# Data lines start

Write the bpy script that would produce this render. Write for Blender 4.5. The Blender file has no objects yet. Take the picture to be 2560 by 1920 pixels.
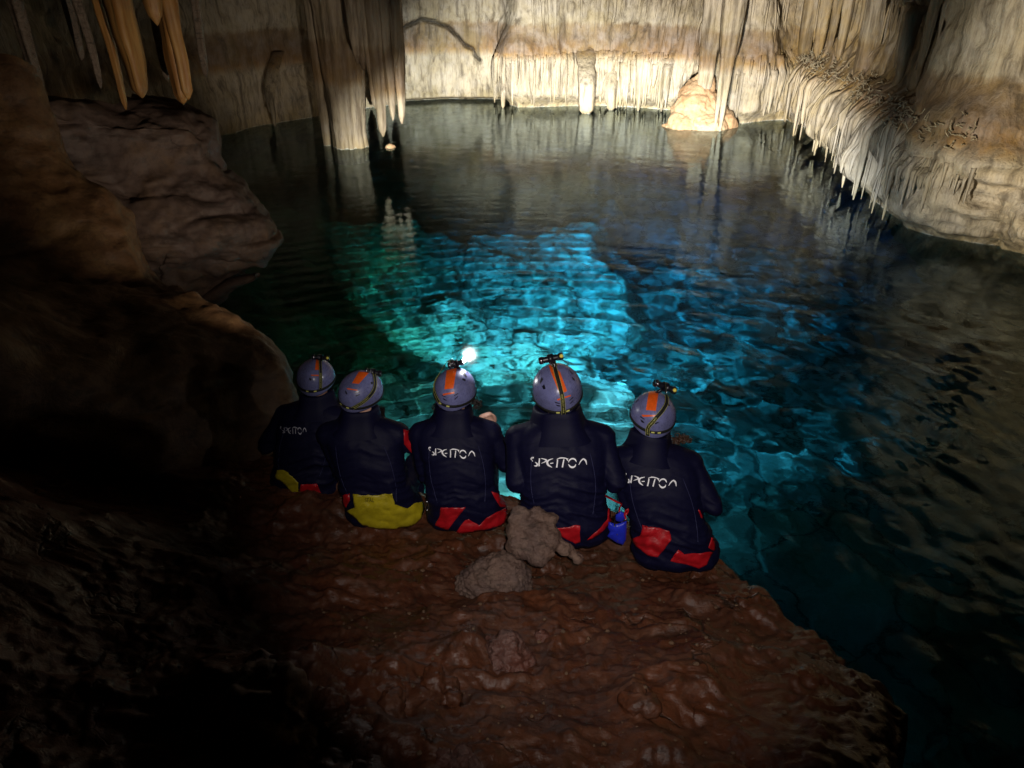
import bpy, bmesh, math, random
import numpy as np
from mathutils import Vector, Matrix
from mathutils.bvhtree import BVHTree

sc = bpy.context.scene
COL = sc.collection
R = math.radians

# ------------------------------------------------------------------ camera
CH = 3.2
PITCH = 29.0
F = 740.0
cam = bpy.data.objects.new('camera', bpy.data.cameras.new('camera'))
COL.objects.link(cam); sc.camera = cam
cam.location = (0, 0, CH)
cam.rotation_euler = (R(90 - PITCH), 0, 0)
cam.data.sensor_width = 36; cam.data.lens = 36 * F / 1024
cam.data.clip_start = 0.05; cam.data.clip_end = 300

# ------------------------------------------------------------------ world, exposure
w = bpy.data.worlds.new('World'); sc.world = w; w.use_nodes = True
w.node_tree.nodes['Background'].inputs[0].default_value = (0.02, 0.02, 0.03, 1)
w.node_tree.nodes['Background'].inputs[1].default_value = 0.0      # closed cave: no sky gets in
sc.view_settings.view_transform = 'Standard'
sc.view_settings.look = 'None'
sc.view_settings.exposure = 0
sc.view_settings.gamma = 1
sc.view_settings.use_curve_mapping = False
sc.cycles.max_bounces = 8
sc.cycles.diffuse_bounces = 2
sc.cycles.glossy_bounces = 4
sc.cycles.transmission_bounces = 6
sc.cycles.caustics_reflective = False
sc.cycles.caustics_refractive = True
sc.cycles.sample_clamp_indirect = 3
sc.cycles.use_denoising = True

def spot(name, loc, target, energy, size, blend=.6, color=(1, .95, .85), soft=.02, caustic=True):
    l = bpy.data.lights.new(name, 'SPOT'); l.energy = energy; l.spot_size = R(size); l.spot_blend = blend
    l.color = color; l.shadow_soft_size = soft
    o = bpy.data.objects.new(name, l); COL.objects.link(o); o.location = loc
    o.rotation_euler = (Vector(target) - Vector(loc)).to_track_quat('-Z', 'Y').to_euler()
    if caustic: l.cycles.is_caustics_light = True
    return o

LENS_AT = (-0.25, 3.75, 1.295)
# the camera's own weak flash and the beams of the helmet lamps
spot('camera_flash', (0.06, 0.0, CH + .07), (0.38, 3.5, .76), 340, 53, 1.0, (1, .92, .86), .012, caustic=False)
spot('lamp_beam_wall', (0.16, 3.70, 1.55), (3.6, 20, 1.3), 16500, 46, 1.0, (1, .89, .72), .02)
spot('lamp_beam_right', (0.62, 3.60, 1.36), (8.0, 9.2, 2.1), 3400, 42, 1.0, (1, .90, .70), .02)
spot('lamp_beam_left', (-1.25, 4.15, 1.20), (-3.0, 7.0, 2.0), 125, 68, 1.0, (1, .78, .56), .02, caustic=False)
spot('lamp_beam_dim_wall', (-0.20, 3.80, 1.46), (-3.5, 14.6, 1.5), 1050, 22, 1.0, (1, .86, .68), .02)
spot('lamp_beam_pool', LENS_AT, (0.05, 10.0, -0.4), 25000, 46, .6, (.97, 1, .93), .02)
spot('lamp_beam_near', LENS_AT, (0.2, 6.0, -.6), 600, 80, 1.0, (.97, 1, .95), .02)
spot('lamp_beam_deep', (0.64, 3.62, 1.34), (2.5, 10.4, -.9), 20000, 46, 1.0, (.88, .96, 1), .02)
spot('lamp_beam_blue', (0.64, 3.62, 1.34), (2.9, 8.8, -.9), 1700, 58, 1.0, (.88, .96, 1), .02)

# ------------------------------------------------------------------ pixel helpers (measuring from the photograph, 1024x768)
CP, SP = math.cos(R(PITCH)), math.sin(R(PITCH))
def ray(px, py):
    a = (px - 512) / F; b = (384 - py) / F
    return np.array([a, CP + b * SP, -SP + b * CP])
def at_z(px, py, z=0.0):
    d = ray(px, py); t = (z - CH) / d[2]; return np.array([0, 0, CH]) + t * d
def at_y(px, py, y):
    d = ray(px, py); t = y / d[1]; return np.array([0, 0, CH]) + t * d
def at_r(px, py, r):
    d = ray(px, py); t = r / np.linalg.norm(d); return np.array([0, 0, CH]) + t * d
def proj(P):
    P = np.asarray(P, float); x = P[..., 0]; y = P[..., 1]; z = P[..., 2] - CH
    dep = y * CP - z * SP; up = y * SP + z * CP
    return 512 + F * x / dep, 384 - F * up / dep

# ------------------------------------------------------------------ numpy noise
def _hash(ix, iy, iz, seed):
    h = (ix.astype(np.int64) * 374761393 + iy.astype(np.int64) * 668265263 + iz.astype(np.int64) * 2147483647 + seed * 1274126177) & 0xffffffff
    h = ((h ^ (h >> 13)) * 1274126177) & 0xffffffff
    h = ((h ^ (h >> 16)) * 2246822519) & 0xffffffff
    return ((h ^ (h >> 15)) & 0xffffff) / float(0xffffff) * 2 - 1
def noise(P, seed=0):
    P = np.asarray(P, float); i = np.floor(P).astype(np.int64); f = P - i; u = f * f * f * (f * (f * 6 - 15) + 10)
    r = 0
    for dx in (0, 1):
        wx = u[..., 0] if dx else 1 - u[..., 0]
        for dy in (0, 1):
            wy = u[..., 1] if dy else 1 - u[..., 1]
            for dz in (0, 1):
                wz = u[..., 2] if dz else 1 - u[..., 2]
                r = r + wx * wy * wz * _hash(i[..., 0] + dx, i[..., 1] + dy, i[..., 2] + dz, seed)
    return r
def fbm(P, oct=4, seed=0, gain=.5, ridge=False):
    P = np.asarray(P, float); a = 1; s = 0; k = 1
    for o in range(oct):
        n = noise(P * k + o * 17.3, seed + o)
        if ridge: n = 1 - 2 * np.abs(n)
        s = s + a * n; a *= gain; k *= 2.03
    return s
def sstep(a, b, x):
    t = np.clip((x - a) / (b - a), 0, 1); return t * t * (3 - 2 * t)

# ------------------------------------------------------------------ object helpers
def tag(o, label=None, cat=None, group=None, kind=None):
    if label: o['label'] = label
    if cat: o['category'] = cat
    if group: o['group'] = group
    if kind: o['kind'] = kind
    return o
def link(name, me, mats=(), parent=None):
    o = bpy.data.objects.new(name, me); COL.objects.link(o)
    for m in (mats if isinstance(mats, (list, tuple)) else [mats]): me.materials.append(m)
    if parent: o.parent = parent
    return o
def empty(name, loc, rot=(0, 0, 0)):
    o = bpy.data.objects.new(name, None); COL.objects.link(o); o.location = loc; o.rotation_euler = rot
    o.empty_display_size = .1; return o
def mesh(name, v, f, smooth=True):
    me = bpy.data.meshes.new(name); me.from_pydata(np.asarray(v, float).tolist(), [], [list(map(int, q)) for q in f])
    if smooth: me.polygons.foreach_set('use_smooth', [True] * len(me.polygons))
    me.update(); return me
def gridfaces(n, m, wrap=False):
    i = np.arange(n * m).reshape(n, m)
    if wrap: i = np.concatenate([i, i[:, :1]], 1)
    return np.stack([i[:-1, :-1], i[:-1, 1:], i[1:, 1:], i[1:, :-1]], -1).reshape(-1, 4)
def gridmesh(name, P, flip=False):
    n, m = P.shape[:2]; f = gridfaces(n, m)
    if flip: f = f[:, ::-1]
    return mesh(name, P.reshape(-1, 3), f)
def gridnormals(P):
    a = np.gradient(P, axis=0); b = np.gradient(P, axis=1)
    n = np.cross(b, a); return n / (np.linalg.norm(n, axis=-1, keepdims=True) + 1e-9)
def frames(path):
    path = np.asarray(path, float); t = np.gradient(path, axis=0); t /= np.linalg.norm(t, axis=1, keepdims=True) + 1e-9
    up = np.array([0, 0, 1.]) if abs(t[0][2]) < .9 else np.array([1., 0, 0])
    u = []; prev = np.cross(t[0], up); prev /= np.linalg.norm(prev)
    for k in range(len(path)):
        p = prev - t[k] * prev.dot(t[k]); p /= np.linalg.norm(p) + 1e-9; u.append(p); prev = p
    u = np.array(u); return t, u, np.cross(t, u)
class MB:
    def __init__(s): s.v = []; s.f = []; s.mi = []; s.n = 0
    def add(s, v, f, mi=0):
        s.v.append(np.asarray(v, float)); s.f += [[int(i) + s.n for i in q] for q in f]; s.mi += [mi] * len(f); s.n += len(v)
    def tube(s, path, r, k=8, mi=0, flat=1.0, cap=True):
        path = np.asarray(path, float); r = np.broadcast_to(np.asarray(r, float), (len(path),))
        t, u, w_ = frames(path); a = np.linspace(0, 2 * math.pi, k, endpoint=False)
        P = path[:, None] + r[:, None, None] * (np.cos(a)[None, :, None] * u[:, None] + flat * np.sin(a)[None, :, None] * w_[:, None])
        f = gridfaces(len(path), k, True).tolist()
        if cap:
            f.append(list(range(k))[::1]); n = (len(path) - 1) * k; f.append([n + q for q in range(k)][::-1])
        s.add(P.reshape(-1, 3), f, mi)
    def ball(s, c, r, seg=12, ring=8, mi=0, M=None):
        c = np.asarray(c, float); r = np.broadcast_to(np.asarray(r, float), (3,))
        th = np.linspace(0, math.pi, ring + 1)[1:-1]; ph = np.linspace(0, 2 * math.pi, seg, endpoint=False)
        P = np.stack([np.sin(th)[:, None] * np.cos(ph), np.sin(th)[:, None] * np.sin(ph), np.cos(th)[:, None] * np.ones(seg)], -1).reshape(-1, 3)
        P = np.vstack([P, [[0, 0, 1], [0, 0, -1]]]) * r
        if M is not None: P = P @ np.asarray(M).T
        n = len(P); f = [list(q)[::-1] for q in gridfaces(ring - 1, seg, True)]
        f += [[n - 2, i, (i + 1) % seg] for i in range(seg)]; b = (ring - 2) * seg
        f += [[n - 1, b + (i + 1) % seg, b + i] for i in range(seg)]
        s.add(P + c, f, mi)
    def cap2(s, a, b, ra, rb, k=14, mi=0):
        a = np.asarray(a, float); b = np.asarray(b, float); n = 6
        t = np.linspace(0, 1, n)[:, None]; s.tube(a + (b - a) * t, ra + (rb - ra) * t[:, 0], k, mi)
        s.ball(a, ra * .999, mi=mi); s.ball(b, rb * .999, mi=mi)
    def box(s, c, h, M=None, mi=0):
        P = np.array([[x, y, z] for x in (-1, 1) for y in (-1, 1) for z in (-1, 1)], float) * h
        if M is not None: P = P @ np.asarray(M).T
        s.add(P + np.asarray(c), [[0, 1, 3, 2], [4, 6, 7, 5], [0, 4, 5, 1], [2, 3, 7, 6], [0, 2, 6, 4], [1, 5, 7, 3]], mi)
    def build(s, name, mats, parent=None, smooth=True):
        me = mesh(name, np.vstack(s.v), s.f, smooth); o = link(name, me, mats, parent)
        if any(s.mi): me.polygons.foreach_set('material_index', s.mi)
        return o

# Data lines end

> [Aim of the exercise] Take the lines from the start of the material to the line with "R = math.radians", both included, and transcribe them exactly without the pictures.

> [Reply to the task]
Write the bpy script that would produce this render. Write for Blender 4.5. The Blender file has no objects yet. Take the picture to be 2560 by 1920 pixels.
import bpy, bmesh, math, random
import numpy as np
from mathutils import Vector, Matrix
from mathutils.bvhtree import BVHTree

sc = bpy.context.scene
COL = sc.collection
R = math.radians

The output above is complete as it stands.